When it comes to recording vocals, misconceptions abound. So many wonderful singers, so little dependable information. We are all instantly capable of recognizing a strong vocal performance, but what goes into capturing that performance usually isn't so obvious.

It all starts with a good singer and a good song. From there, choose a reliable microphone. Many engineers prefer using large diaphragm condenser microphones, but I have no preference. After thirty years of intensive studio experience I have learned to rely on the vocalist, not the microphone. While working as a staff producer at the world famous Power Station Studios, I had at my disposal, nearly every mic imaginable. One quickly learns that not every vocal should be captured with an expensive ribbon mic. Think hard about what it is you're trying to accomplish. Feel free to experiment.

sound and recording

Remember, good microphone technique and proper singing habits will profoundly effect your vocal performance. A mic can only capture what you produce. Once the performance has been captured, it can be enhanced through various means, including reverb, compression, etc. but all the reverb in the world will not drown out a bad performance.

Singers tend to be a finicky lot, a fact I can personally attest to. Still, no two vocalists are alike. Do whatever it takes to make the singer comfortable and confident. A good headphone mix is crucial. If you can't hear what your doing, you stand little chance of doing it well. I can honestly say the Power Station had the best headphone systems I have ever experienced. It is little wonder to me why the studio produced so many hit records.

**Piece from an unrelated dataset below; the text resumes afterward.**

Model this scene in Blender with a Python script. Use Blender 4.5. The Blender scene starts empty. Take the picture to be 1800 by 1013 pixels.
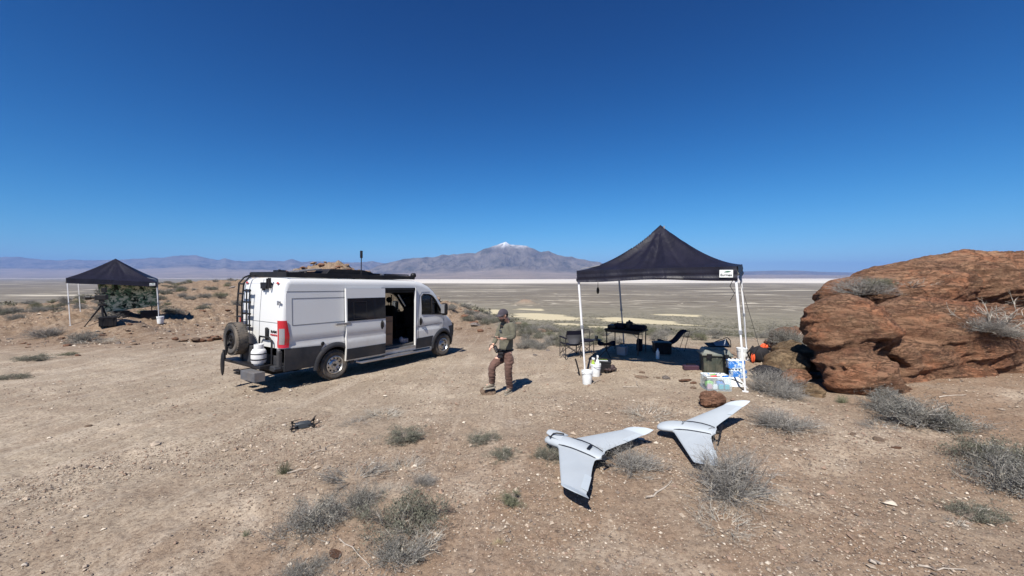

From here, things get somewhat slippery. A producer like Terry Date will not approach a vocal for the Deftones in the same manner Jim Steinman might approach a Meat Loaf recording. Even at the highest levels of the industry, approach can be radically different.

Unless all indications suggest to the contrary, go with the flow. In other words, don't rock the boat. Learn all you can about recording, and keep an open mind. A vocal track can make or break an otherwise average recording. It is our goal to recognize the difference.